Campinas completa 242 anos nesta quinta-feira, dia 14 de julho. Uma cidade cosmopolita, moderna, multifacetada e cheia de problemas e desafios. Tem patrimônios como a Unicamp, PUC-Campinas ou institutos como a CATI e o Laboratório de Luz Sincroton.
Não é a segunda maior cidade paulista de fato – Guarulhos é mais populoso – mas é de direito. Seu povo não é mais formado pelo genuíno campineiro, responsável por formatar um espírito provinciano capaz de acolher e afastar.
Impossível ignorar o futebol neste cenário. Ponte Preta e Guarani são símbolos e embaixadores da Terra das Andorinhas para o país inteiro. Seus feitos, conquistas, vitórias e acontecimentos são eternizados na história do futebol e fixam uma memória afetiva.
Bugrinos e pontepretanos deveriam abrigar em suas arquibancadas um mosaico presente nas ruas, avenidas, bairros, estabelecimentos comerciais e que exibem uma complexidade díficil de assimilar. Talvez nem os docentes e catedráticos decifrem. Mesmo assim, estas duas equipes centenárias podem e devem contribuir para que Campinas seja um local mais solidário, amoroso e inclusivo para se viver. Como?
O passo inicial é transformar o futebol em um espaço de todos e para todos. De acordo com dados do IBGE, Campinas tem 1.164.098 habitantes. Desse total, 9,83% do total, ou 114.430 pessoas vivem em situação de pobreza declarada, ou seja, não tem condições básicas para comer e usufruir dos serviços oferecidos pelo poder privado e público.
Outras 84.862 pessoas, ou 7,29% enfrentam uma situação de pobreza subjetiva. Ou seja, são pessoas que sobrevivem, pagam suas contas básicas, mas sem força para avançar e sobreviverem de modo digno. Em condições normais, esta deveria ser o campo de atuação de pontepretanos e bugrinos.

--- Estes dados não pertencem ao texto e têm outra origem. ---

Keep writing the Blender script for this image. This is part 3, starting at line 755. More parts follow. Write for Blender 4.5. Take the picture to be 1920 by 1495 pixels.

Afinal de contas, foram as classes populares aquelas que foram protagonistas para transformarem o futebol em um esporte popular, milionário e impactante na sociedade e nos meios de comunicação. Você, bugrino e pontepretano e que até os dias atuais frequenta os estádios Brinco de Ouro e Moisés Lucarelli responda: o povão está nas arquibancadas? O excluído, o sofrido, ou aquele que tem dinheiro as vezes apenas para passagem, ingresso e uma pipoca vibra contigo durante as partidas?
Faça um recorte mais profundo e verifique a Pesquisa Nacional de Amostra de Domícilios de 2005. Ali, existe a revelação de que a região metropolitana de Campinas tem 20,7% de habitantes negros ou pardos. Um contingente bem abaixo da taxa do estado de São Paulo, que é de 30,9%. Detalhe: como a pesquisa tem 11 anos, não é delirio imaginar um crescimento de tal contingente. Integrantes do movimento negro apontam outro problema: muitas vezes a pessoa não se reconhece como negro ao entrevistador, o que prejudica o resultado final.

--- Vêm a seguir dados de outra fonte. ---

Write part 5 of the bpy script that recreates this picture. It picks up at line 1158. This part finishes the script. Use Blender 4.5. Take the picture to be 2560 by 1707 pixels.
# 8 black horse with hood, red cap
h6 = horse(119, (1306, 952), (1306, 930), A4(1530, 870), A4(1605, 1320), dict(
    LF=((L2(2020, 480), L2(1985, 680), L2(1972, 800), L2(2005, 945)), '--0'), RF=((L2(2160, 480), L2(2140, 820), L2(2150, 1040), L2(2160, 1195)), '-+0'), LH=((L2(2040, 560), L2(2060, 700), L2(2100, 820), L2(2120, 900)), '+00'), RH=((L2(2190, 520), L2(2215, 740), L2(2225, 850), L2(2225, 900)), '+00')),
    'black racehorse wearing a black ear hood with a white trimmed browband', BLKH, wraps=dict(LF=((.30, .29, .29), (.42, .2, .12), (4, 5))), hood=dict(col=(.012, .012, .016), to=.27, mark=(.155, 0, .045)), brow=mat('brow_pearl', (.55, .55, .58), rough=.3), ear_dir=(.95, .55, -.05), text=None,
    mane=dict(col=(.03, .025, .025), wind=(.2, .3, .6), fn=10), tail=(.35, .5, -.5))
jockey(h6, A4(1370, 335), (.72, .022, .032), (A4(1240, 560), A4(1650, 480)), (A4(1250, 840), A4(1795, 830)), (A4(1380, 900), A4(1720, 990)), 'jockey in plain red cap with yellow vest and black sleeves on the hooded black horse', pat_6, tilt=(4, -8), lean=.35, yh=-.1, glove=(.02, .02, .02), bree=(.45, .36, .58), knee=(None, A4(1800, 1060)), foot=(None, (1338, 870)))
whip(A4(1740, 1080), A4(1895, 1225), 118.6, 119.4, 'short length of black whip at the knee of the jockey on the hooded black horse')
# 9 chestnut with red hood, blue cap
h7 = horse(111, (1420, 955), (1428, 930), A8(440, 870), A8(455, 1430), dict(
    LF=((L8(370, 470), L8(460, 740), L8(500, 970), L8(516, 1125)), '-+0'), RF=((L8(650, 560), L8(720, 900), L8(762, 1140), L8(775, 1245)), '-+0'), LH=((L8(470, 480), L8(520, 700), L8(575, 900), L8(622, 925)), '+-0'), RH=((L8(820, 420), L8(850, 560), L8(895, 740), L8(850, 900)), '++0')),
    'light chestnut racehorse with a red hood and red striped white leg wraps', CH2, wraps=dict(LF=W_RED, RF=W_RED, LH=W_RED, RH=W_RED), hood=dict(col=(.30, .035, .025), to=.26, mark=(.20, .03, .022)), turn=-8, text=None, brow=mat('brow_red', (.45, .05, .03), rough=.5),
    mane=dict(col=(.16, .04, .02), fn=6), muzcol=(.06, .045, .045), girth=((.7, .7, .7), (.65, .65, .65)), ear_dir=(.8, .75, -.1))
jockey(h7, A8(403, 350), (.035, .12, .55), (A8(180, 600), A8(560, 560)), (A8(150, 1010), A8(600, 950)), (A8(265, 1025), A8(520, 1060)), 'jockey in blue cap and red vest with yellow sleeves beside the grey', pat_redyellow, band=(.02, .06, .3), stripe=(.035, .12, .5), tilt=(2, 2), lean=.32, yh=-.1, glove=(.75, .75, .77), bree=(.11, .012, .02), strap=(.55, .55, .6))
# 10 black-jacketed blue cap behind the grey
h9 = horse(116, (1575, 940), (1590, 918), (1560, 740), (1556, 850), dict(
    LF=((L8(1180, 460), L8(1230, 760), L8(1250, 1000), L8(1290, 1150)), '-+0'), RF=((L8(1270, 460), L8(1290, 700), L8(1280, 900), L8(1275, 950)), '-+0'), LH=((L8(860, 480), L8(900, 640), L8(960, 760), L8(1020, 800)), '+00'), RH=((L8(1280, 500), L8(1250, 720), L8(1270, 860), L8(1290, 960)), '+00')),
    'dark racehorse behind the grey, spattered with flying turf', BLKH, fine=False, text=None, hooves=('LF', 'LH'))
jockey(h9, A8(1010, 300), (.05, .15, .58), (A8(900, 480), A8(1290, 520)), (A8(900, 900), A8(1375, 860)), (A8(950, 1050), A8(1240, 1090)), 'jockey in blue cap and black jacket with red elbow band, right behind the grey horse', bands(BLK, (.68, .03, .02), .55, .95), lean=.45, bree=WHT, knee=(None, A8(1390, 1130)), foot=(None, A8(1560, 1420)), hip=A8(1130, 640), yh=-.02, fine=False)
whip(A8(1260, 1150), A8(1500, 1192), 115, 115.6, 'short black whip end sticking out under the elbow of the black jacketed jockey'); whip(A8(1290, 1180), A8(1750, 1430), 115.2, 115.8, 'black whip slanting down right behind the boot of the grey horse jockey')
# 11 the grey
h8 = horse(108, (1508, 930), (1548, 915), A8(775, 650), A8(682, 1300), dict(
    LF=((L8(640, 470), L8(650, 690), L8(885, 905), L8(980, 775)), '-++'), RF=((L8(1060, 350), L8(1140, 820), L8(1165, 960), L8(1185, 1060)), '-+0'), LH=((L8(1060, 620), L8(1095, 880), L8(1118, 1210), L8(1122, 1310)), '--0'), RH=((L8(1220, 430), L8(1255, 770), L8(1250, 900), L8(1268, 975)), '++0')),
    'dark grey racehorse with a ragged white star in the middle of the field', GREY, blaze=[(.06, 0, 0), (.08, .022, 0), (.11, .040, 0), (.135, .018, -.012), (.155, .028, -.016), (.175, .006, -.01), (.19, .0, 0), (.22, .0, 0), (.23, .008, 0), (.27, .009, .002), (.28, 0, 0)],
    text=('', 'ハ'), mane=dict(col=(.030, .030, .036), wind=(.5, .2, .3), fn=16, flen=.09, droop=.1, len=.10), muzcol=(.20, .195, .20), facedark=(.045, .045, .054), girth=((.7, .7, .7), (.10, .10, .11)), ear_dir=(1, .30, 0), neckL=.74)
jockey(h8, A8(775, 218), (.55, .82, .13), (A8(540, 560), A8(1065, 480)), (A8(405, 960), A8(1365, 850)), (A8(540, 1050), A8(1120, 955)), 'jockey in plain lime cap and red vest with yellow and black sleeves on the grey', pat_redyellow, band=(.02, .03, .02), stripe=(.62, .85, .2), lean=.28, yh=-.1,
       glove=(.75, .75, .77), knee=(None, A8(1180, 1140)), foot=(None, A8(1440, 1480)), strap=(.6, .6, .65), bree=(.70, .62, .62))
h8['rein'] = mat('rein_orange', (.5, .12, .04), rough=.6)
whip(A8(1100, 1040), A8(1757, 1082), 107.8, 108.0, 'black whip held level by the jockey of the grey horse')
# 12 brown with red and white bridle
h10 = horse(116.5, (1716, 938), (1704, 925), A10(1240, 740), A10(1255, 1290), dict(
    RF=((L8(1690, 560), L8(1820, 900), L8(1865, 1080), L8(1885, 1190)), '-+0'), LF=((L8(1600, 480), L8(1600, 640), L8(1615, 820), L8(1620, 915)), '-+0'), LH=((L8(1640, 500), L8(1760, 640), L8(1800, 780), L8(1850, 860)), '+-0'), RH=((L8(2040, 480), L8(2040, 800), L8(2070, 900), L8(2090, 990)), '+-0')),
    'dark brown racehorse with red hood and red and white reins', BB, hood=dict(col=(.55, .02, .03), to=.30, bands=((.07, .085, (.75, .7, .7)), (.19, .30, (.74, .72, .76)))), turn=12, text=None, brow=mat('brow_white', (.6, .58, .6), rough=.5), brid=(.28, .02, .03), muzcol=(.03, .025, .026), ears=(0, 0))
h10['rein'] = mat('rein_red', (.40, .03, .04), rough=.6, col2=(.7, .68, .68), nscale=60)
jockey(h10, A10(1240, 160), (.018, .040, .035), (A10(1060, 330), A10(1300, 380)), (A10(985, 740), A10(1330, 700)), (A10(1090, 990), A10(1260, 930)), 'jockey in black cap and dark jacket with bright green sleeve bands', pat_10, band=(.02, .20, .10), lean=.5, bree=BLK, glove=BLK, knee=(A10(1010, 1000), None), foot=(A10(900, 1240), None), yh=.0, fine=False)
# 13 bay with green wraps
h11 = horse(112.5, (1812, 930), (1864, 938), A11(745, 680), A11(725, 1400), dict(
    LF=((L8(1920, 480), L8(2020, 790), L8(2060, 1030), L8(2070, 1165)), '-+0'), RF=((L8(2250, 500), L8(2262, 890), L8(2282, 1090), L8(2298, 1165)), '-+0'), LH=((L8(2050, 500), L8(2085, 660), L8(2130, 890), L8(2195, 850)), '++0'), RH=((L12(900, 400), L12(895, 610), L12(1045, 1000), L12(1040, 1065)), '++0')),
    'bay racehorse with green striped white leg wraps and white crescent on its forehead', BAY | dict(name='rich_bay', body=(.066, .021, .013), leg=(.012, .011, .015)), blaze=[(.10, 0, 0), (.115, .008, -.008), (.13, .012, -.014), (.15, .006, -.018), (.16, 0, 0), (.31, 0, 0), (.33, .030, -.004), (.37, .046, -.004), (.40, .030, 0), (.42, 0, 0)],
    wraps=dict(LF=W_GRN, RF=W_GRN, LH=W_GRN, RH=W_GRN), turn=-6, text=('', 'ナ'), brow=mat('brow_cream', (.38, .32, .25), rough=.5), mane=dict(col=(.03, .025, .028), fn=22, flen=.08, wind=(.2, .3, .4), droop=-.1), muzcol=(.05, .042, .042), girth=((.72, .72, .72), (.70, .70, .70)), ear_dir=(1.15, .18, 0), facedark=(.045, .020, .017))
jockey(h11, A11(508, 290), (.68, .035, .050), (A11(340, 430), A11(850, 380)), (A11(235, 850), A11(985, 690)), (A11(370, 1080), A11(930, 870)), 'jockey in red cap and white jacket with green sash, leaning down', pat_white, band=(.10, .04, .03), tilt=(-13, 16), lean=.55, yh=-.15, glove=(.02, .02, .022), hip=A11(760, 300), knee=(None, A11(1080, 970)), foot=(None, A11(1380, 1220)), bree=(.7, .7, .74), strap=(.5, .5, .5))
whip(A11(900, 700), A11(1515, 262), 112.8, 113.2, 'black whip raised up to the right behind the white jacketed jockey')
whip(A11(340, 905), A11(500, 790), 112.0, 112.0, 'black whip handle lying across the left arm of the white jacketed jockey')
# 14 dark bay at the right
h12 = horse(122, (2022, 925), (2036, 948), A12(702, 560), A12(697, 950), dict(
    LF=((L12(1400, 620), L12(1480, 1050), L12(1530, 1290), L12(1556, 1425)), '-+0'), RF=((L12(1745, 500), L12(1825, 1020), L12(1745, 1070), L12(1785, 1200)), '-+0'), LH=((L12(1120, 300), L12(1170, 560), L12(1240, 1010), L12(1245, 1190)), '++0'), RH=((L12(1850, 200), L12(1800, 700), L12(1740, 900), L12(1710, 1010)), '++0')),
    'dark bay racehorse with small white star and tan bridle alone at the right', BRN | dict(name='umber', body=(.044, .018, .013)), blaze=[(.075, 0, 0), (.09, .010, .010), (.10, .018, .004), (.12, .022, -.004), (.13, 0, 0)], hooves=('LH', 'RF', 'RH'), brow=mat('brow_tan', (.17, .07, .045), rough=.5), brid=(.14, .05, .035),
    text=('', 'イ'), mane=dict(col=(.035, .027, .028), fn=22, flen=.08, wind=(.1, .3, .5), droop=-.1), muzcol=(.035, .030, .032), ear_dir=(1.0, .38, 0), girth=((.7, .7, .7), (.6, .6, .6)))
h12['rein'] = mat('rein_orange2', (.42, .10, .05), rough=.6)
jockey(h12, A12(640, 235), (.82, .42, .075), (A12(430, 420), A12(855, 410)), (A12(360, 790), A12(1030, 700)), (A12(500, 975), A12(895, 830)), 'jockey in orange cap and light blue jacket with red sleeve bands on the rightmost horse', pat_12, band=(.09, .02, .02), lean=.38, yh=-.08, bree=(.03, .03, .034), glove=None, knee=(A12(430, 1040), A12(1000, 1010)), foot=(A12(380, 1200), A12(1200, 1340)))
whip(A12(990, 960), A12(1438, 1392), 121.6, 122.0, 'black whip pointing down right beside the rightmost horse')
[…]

Mesmo assim, se levarmos em conta as estatisticas oficiais, as 19 cidades da região metropolitana de Campinas, a população negra ficaria em no minimo 1.116.559 habitantes. Se levarmos em conta apenas a cidade de Campinas, são 240.968. Desse total, 27,5% são crianças de 0 a 14 anos. Um potencial de consumidores sem fim.
Pergunta: Ponte Preta e Guarani são clubes marcados pela diversidade? O branco, negro, homossexual e qualquer minoria sentam em suas arquibancadas? Entendem que as equipes são patrimônios da cidade e parte de sua identidade? Estão integrados e de direito não só as cidades, mas aos clubes locais?

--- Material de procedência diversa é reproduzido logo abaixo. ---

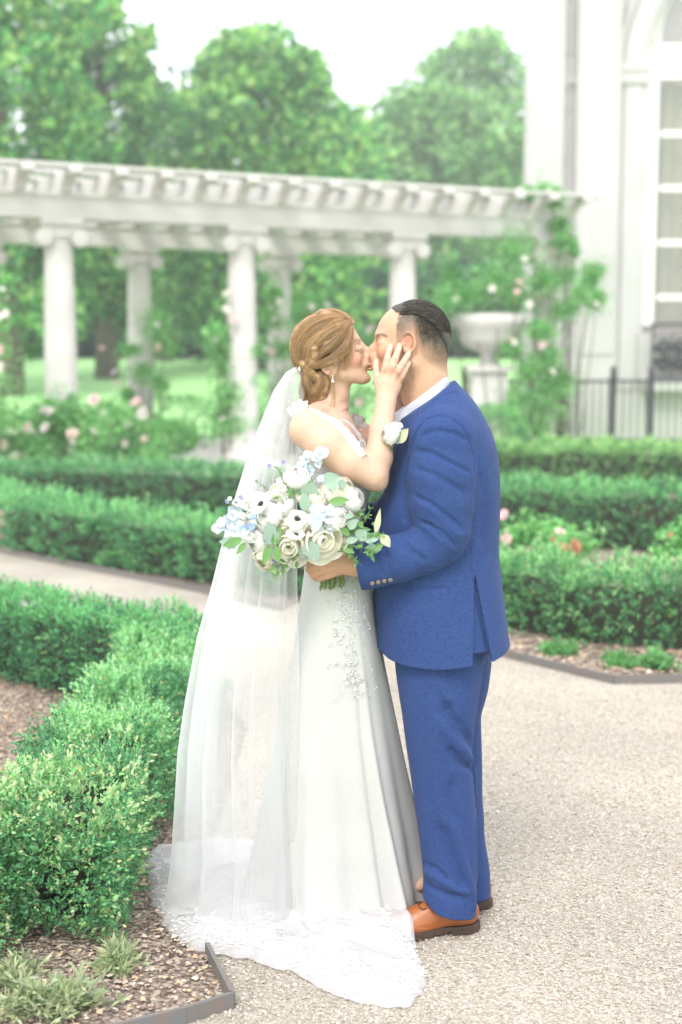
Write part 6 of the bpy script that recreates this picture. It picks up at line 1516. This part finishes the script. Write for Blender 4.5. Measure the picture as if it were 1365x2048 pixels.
# angles: pi = her back; -pi/2 = towards the camera
vl = veil(0, 3, PI * .62, PI * 1.80, 1.0, [612, 616, 618, 612, 612, 616, 622, 630, 640, 650, 660, 680, 690], 'veil', M_tulle)
v2 = veil(1, 8, PI * .75, PI * 1.66, .93, [612, 614, 616, 610, 608, 612, 616, 622, 630, 640, 650, 660, 670], 'veil_underlayer', M_tulle); v2.parent = vl
cb_ = MB(); cb_.tube([Q(*p) for p in ((600, 738, 40), (604, 732, 20), (606, 731, 0), (604, 732, -20))], .004, 8, flat=2); o = cb_.build('comb', M_pearl, vl, True); o.location = -bo_
# ================================================================== BOUQUET
M_ivory = material('ivory_petal', (.93, .9, .8), .6, trans=.5); M_white_p = material('clean_white_petal', (.93, .92, .9), .6, trans=.5)
M_blue_p = material('pale_blue_petal', (.68, .74, .82), .6, trans=.3); M_blue_d = material('blue_petal', (.42, .56, .77), .6, trans=.3); M_dark_c = material('anemone_centre', (.012, .01, .02), .6)
M_purple = material('purple_floret', (.4, .38, .6), .6, trans=.3)
M_euc = material('eucalyptus_leaf', (.3, .41, .33), .55, trans=.2); M_grn = material('fresh_leaf', (.16, .32, .1), .45, trans=.3); M_dusty = material('dusty_leaf', (.27, .36, .31), .7, trans=.15); M_pale = material('pale_bud', (.6, .62, .42), .6, trans=.3)
M_stem = material('flower_stem', (.13, .2, .05), .5)
def petal_flower(name, mat, rings, seed=0, g=5):
    """rings: (count, radius, lift angle, width, cup, z)"""
    r_ = np.random.default_rng(seed); mb = MB()
    for (k, r, tilt, wd, cup, z0) in rings:
        o = r_.random() * 6
        for i in range(k):
            a = 2 * PI * i / k + o + r_.normal() * .12; ca, sa = math.cos(a), math.sin(a); rr = r * (1 + .1 * r_.normal()); tl = tilt + .1 * r_.normal(); V = []
            for u in np.linspace(0, 1, g):
                for v in np.linspace(-1, 1, g):
                    w = wd * math.sin(PI * (.12 + .72 * u) ** .8) * v * rr; t_ = tl + cup * u ** 1.6; x = rr * (u * math.cos(t_)) ; zz = z0 + rr * u * math.sin(t_) + cup * .22 * rr * v * v + .05 * rr * math.sin(6 * v + i) * u ** 3
                    x += -.10 * rr * v * v * u
                    V.append((ca * x - sa * w, sa * x + ca * w, zz))
            mb.add(V, [[p * g + q, (p + 1) * g + q, (p + 1) * g + q + 1, p * g + q + 1] for p in range(g - 1) for q in range(g - 1)])
    return mb.mesh(name, mat, True)
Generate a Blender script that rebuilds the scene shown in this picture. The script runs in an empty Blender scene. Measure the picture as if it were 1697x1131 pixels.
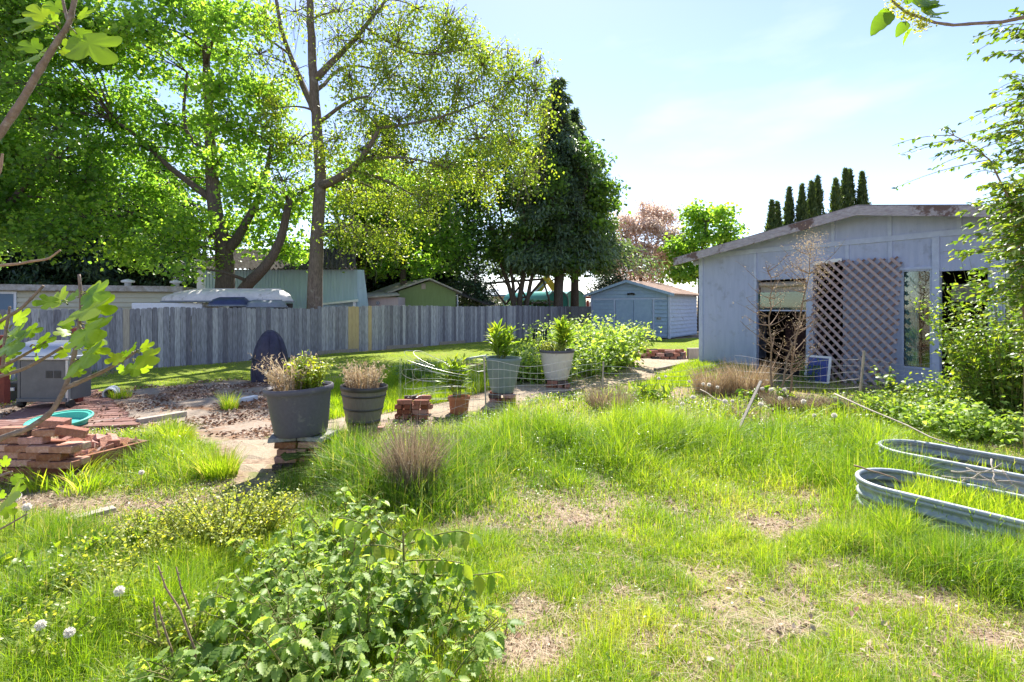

Ou o futebol decidiu trilhar um caminho para atender apenas as classes A e B? De acordo com dados da Fundação Getúlio Vargas, Campinas tem 349.229 habitantes inseridos nas classes A e B, ou seja pessoas que ganham no mínimo R$ 7880 para se encontrarem na classe B e ou acima de R$ 15.760 para fincar raízes no topo da pirâmide, segundo dados do IBGE. Pense, olhe para as arquibancadas e responda para si mesmo.
Ponte Preta e Guarani provocam um questionamento que é válido para todos os setores: Campinas pertence a todos ou a uma parte? O futebol é um bem social compartilhado sem ligar para poder aquisitivo ou de classe social ou transformou-se em luxo? Campinas merece todos os cumprimentos possíveis. Isto, porém, não pode nos eximir de apontar a necessidade da própria cidade nos encaminhar presentes preciosos nos próximos anos: a inclusão social, a luta contra o racismo, a integração entre as classes sociais e o exercício pleno da cidadania. E Ponte Preta e Guarani podem e devem colaborar para a confecção deste pacote saboroso.